§ **Directions**
The entries that follow should be written out exactly.

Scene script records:
>> BEGIN
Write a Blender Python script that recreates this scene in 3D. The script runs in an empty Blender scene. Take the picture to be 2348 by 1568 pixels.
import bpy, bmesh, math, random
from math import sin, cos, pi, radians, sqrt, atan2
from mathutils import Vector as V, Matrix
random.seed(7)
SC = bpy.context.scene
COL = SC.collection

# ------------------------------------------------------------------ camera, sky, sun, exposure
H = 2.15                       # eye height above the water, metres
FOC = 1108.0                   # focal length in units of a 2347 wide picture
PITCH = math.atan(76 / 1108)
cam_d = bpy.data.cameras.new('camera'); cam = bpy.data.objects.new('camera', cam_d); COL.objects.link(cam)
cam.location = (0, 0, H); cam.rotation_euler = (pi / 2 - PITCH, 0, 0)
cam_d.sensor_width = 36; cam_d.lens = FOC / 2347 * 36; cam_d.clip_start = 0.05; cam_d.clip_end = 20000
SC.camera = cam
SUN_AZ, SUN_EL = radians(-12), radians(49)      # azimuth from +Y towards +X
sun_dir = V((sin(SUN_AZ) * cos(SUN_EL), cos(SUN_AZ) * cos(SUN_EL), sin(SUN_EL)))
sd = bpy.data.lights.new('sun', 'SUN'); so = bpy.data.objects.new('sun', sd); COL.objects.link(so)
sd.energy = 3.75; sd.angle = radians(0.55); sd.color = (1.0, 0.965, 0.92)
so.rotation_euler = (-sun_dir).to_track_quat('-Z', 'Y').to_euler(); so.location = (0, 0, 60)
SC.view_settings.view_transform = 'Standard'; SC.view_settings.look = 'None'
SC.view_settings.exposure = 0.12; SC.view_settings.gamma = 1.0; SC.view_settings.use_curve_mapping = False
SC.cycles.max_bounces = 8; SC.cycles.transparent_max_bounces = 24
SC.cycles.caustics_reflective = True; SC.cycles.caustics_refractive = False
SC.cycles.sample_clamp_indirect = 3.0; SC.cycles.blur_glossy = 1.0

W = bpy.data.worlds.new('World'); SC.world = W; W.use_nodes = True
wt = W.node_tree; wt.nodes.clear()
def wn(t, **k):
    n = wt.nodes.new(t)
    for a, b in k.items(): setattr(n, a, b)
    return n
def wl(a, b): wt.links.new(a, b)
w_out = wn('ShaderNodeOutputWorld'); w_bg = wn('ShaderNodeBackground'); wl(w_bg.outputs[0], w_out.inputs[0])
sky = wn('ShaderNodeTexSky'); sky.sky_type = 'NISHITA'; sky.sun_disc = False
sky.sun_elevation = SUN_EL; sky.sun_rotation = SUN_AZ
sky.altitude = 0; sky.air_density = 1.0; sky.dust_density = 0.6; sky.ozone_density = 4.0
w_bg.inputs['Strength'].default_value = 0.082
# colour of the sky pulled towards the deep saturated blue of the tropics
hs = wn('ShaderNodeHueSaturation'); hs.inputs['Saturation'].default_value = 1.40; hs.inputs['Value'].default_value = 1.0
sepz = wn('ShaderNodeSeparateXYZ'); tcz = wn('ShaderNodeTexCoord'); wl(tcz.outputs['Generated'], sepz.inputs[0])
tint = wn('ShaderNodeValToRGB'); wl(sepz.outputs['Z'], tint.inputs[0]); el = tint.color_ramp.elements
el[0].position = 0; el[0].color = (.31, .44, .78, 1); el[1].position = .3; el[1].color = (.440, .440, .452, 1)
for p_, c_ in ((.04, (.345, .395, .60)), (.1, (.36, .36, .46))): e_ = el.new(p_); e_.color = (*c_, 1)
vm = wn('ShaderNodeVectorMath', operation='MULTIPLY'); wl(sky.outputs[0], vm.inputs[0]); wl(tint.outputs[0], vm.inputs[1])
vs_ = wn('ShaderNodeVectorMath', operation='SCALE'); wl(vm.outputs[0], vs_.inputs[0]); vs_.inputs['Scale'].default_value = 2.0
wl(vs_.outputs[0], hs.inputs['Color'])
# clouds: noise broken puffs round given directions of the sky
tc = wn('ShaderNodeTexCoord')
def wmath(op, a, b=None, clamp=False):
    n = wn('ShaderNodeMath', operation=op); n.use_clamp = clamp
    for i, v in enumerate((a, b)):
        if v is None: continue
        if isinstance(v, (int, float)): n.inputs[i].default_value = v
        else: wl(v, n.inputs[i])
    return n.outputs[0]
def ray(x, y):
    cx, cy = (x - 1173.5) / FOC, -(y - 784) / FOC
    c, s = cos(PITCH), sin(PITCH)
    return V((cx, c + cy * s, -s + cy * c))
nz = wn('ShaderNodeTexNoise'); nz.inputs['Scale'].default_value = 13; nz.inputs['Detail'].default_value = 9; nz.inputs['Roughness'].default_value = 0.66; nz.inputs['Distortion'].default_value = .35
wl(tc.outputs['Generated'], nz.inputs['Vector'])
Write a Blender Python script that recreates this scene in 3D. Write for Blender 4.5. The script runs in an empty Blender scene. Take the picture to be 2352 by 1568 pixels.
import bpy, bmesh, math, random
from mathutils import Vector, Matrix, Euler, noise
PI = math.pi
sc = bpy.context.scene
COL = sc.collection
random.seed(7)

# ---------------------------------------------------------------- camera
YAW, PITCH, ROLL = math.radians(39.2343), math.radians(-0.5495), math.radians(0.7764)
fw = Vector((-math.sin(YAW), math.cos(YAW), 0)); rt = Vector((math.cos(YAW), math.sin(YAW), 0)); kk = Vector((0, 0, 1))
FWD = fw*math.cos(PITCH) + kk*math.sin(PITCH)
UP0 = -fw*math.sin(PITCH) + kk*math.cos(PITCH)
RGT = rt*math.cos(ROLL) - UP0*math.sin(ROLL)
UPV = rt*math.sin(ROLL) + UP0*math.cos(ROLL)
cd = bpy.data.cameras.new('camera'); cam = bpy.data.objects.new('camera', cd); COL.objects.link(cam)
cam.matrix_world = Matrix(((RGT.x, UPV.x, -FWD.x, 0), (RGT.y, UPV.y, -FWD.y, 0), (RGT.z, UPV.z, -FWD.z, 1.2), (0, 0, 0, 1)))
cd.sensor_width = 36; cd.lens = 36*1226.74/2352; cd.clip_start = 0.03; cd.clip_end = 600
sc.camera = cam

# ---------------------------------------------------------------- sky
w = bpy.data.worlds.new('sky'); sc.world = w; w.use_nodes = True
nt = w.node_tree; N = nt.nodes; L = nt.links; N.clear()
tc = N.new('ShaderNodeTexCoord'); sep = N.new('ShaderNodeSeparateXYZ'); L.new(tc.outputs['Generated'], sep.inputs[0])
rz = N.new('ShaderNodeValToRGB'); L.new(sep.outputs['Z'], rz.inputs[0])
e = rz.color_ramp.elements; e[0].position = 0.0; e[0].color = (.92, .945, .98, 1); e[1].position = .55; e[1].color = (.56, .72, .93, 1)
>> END
§ **Result of this task**
Write a Blender Python script that recreates this scene in 3D. The script runs in an empty Blender scene. Take the picture to be 2348 by 1568 pixels.
import bpy, bmesh, math, random
from math import sin, cos, pi, radians, sqrt, atan2
from mathutils import Vector as V, Matrix
random.seed(7)
SC = bpy.context.scene
COL = SC.collection

# ------------------------------------------------------------------ camera, sky, sun, exposure
H = 2.15                       # eye height above the water, metres
FOC = 1108.0                   # focal length in units of a 2347 wide picture
PITCH = math.atan(76 / 1108)
cam_d = bpy.data.cameras.new('camera'); cam = bpy.data.objects.new('camera', cam_d); COL.objects.link(cam)
cam.location = (0, 0, H); cam.rotation_euler = (pi / 2 - PITCH, 0, 0)
cam_d.sensor_width = 36; cam_d.lens = FOC / 2347 * 36; cam_d.clip_start = 0.05; cam_d.clip_end = 20000
SC.camera = cam
SUN_AZ, SUN_EL = radians(-12), radians(49)      # azimuth from +Y towards +X
sun_dir = V((sin(SUN_AZ) * cos(SUN_EL), cos(SUN_AZ) * cos(SUN_EL), sin(SUN_EL)))
sd = bpy.data.lights.new('sun', 'SUN'); so = bpy.data.objects.new('sun', sd); COL.objects.link(so)
sd.energy = 3.75; sd.angle = radians(0.55); sd.color = (1.0, 0.965, 0.92)
so.rotation_euler = (-sun_dir).to_track_quat('-Z', 'Y').to_euler(); so.location = (0, 0, 60)
SC.view_settings.view_transform = 'Standard'; SC.view_settings.look = 'None'
SC.view_settings.exposure = 0.12; SC.view_settings.gamma = 1.0; SC.view_settings.use_curve_mapping = False
SC.cycles.max_bounces = 8; SC.cycles.transparent_max_bounces = 24
SC.cycles.caustics_reflective = True; SC.cycles.caustics_refractive = False
SC.cycles.sample_clamp_indirect = 3.0; SC.cycles.blur_glossy = 1.0

W = bpy.data.worlds.new('World'); SC.world = W; W.use_nodes = True
wt = W.node_tree; wt.nodes.clear()
def wn(t, **k):
    n = wt.nodes.new(t)
    for a, b in k.items(): setattr(n, a, b)
    return n
def wl(a, b): wt.links.new(a, b)
w_out = wn('ShaderNodeOutputWorld'); w_bg = wn('ShaderNodeBackground'); wl(w_bg.outputs[0], w_out.inputs[0])
sky = wn('ShaderNodeTexSky'); sky.sky_type = 'NISHITA'; sky.sun_disc = False
sky.sun_elevation = SUN_EL; sky.sun_rotation = SUN_AZ
sky.altitude = 0; sky.air_density = 1.0; sky.dust_density = 0.6; sky.ozone_density = 4.0
w_bg.inputs['Strength'].default_value = 0.082
# colour of the sky pulled towards the deep saturated blue of the tropics
hs = wn('ShaderNodeHueSaturation'); hs.inputs['Saturation'].default_value = 1.40; hs.inputs['Value'].default_value = 1.0
sepz = wn('ShaderNodeSeparateXYZ'); tcz = wn('ShaderNodeTexCoord'); wl(tcz.outputs['Generated'], sepz.inputs[0])
tint = wn('ShaderNodeValToRGB'); wl(sepz.outputs['Z'], tint.inputs[0]); el = tint.color_ramp.elements
el[0].position = 0; el[0].color = (.31, .44, .78, 1); el[1].position = .3; el[1].color = (.440, .440, .452, 1)
for p_, c_ in ((.04, (.345, .395, .60)), (.1, (.36, .36, .46))): e_ = el.new(p_); e_.color = (*c_, 1)
vm = wn('ShaderNodeVectorMath', operation='MULTIPLY'); wl(sky.outputs[0], vm.inputs[0]); wl(tint.outputs[0], vm.inputs[1])
vs_ = wn('ShaderNodeVectorMath', operation='SCALE'); wl(vm.outputs[0], vs_.inputs[0]); vs_.inputs['Scale'].default_value = 2.0
wl(vs_.outputs[0], hs.inputs['Color'])
# clouds: noise broken puffs round given directions of the sky
tc = wn('ShaderNodeTexCoord')
def wmath(op, a, b=None, clamp=False):
    n = wn('ShaderNodeMath', operation=op); n.use_clamp = clamp
    for i, v in enumerate((a, b)):
        if v is None: continue
        if isinstance(v, (int, float)): n.inputs[i].default_value = v
        else: wl(v, n.inputs[i])
    return n.outputs[0]
def ray(x, y):
    cx, cy = (x - 1173.5) / FOC, -(y - 784) / FOC
    c, s = cos(PITCH), sin(PITCH)
    return V((cx, c + cy * s, -s + cy * c))
nz = wn('ShaderNodeTexNoise'); nz.inputs['Scale'].default_value = 13; nz.inputs['Detail'].default_value = 9; nz.inputs['Roughness'].default_value = 0.66; nz.inputs['Distortion'].default_value = .35
wl(tc.outputs['Generated'], nz.inputs['Vector'])
Write a Blender Python script that recreates this scene in 3D. Write for Blender 4.5. The script runs in an empty Blender scene. Take the picture to be 2352 by 1568 pixels.
import bpy, bmesh, math, random
from mathutils import Vector, Matrix, Euler, noise
PI = math.pi
sc = bpy.context.scene
COL = sc.collection
random.seed(7)

# ---------------------------------------------------------------- camera
YAW, PITCH, ROLL = math.radians(39.2343), math.radians(-0.5495), math.radians(0.7764)
fw = Vector((-math.sin(YAW), math.cos(YAW), 0)); rt = Vector((math.cos(YAW), math.sin(YAW), 0)); kk = Vector((0, 0, 1))
FWD = fw*math.cos(PITCH) + kk*math.sin(PITCH)
UP0 = -fw*math.sin(PITCH) + kk*math.cos(PITCH)
RGT = rt*math.cos(ROLL) - UP0*math.sin(ROLL)
UPV = rt*math.sin(ROLL) + UP0*math.cos(ROLL)
cd = bpy.data.cameras.new('camera'); cam = bpy.data.objects.new('camera', cd); COL.objects.link(cam)
cam.matrix_world = Matrix(((RGT.x, UPV.x, -FWD.x, 0), (RGT.y, UPV.y, -FWD.y, 0), (RGT.z, UPV.z, -FWD.z, 1.2), (0, 0, 0, 1)))
cd.sensor_width = 36; cd.lens = 36*1226.74/2352; cd.clip_start = 0.03; cd.clip_end = 600
sc.camera = cam

# ---------------------------------------------------------------- sky
w = bpy.data.worlds.new('sky'); sc.world = w; w.use_nodes = True
nt = w.node_tree; N = nt.nodes; L = nt.links; N.clear()
tc = N.new('ShaderNodeTexCoord'); sep = N.new('ShaderNodeSeparateXYZ'); L.new(tc.outputs['Generated'], sep.inputs[0])
rz = N.new('ShaderNodeValToRGB'); L.new(sep.outputs['Z'], rz.inputs[0])
e = rz.color_ramp.elements; e[0].position = 0.0; e[0].color = (.92, .945, .98, 1); e[1].position = .55; e[1].color = (.56, .72, .93, 1)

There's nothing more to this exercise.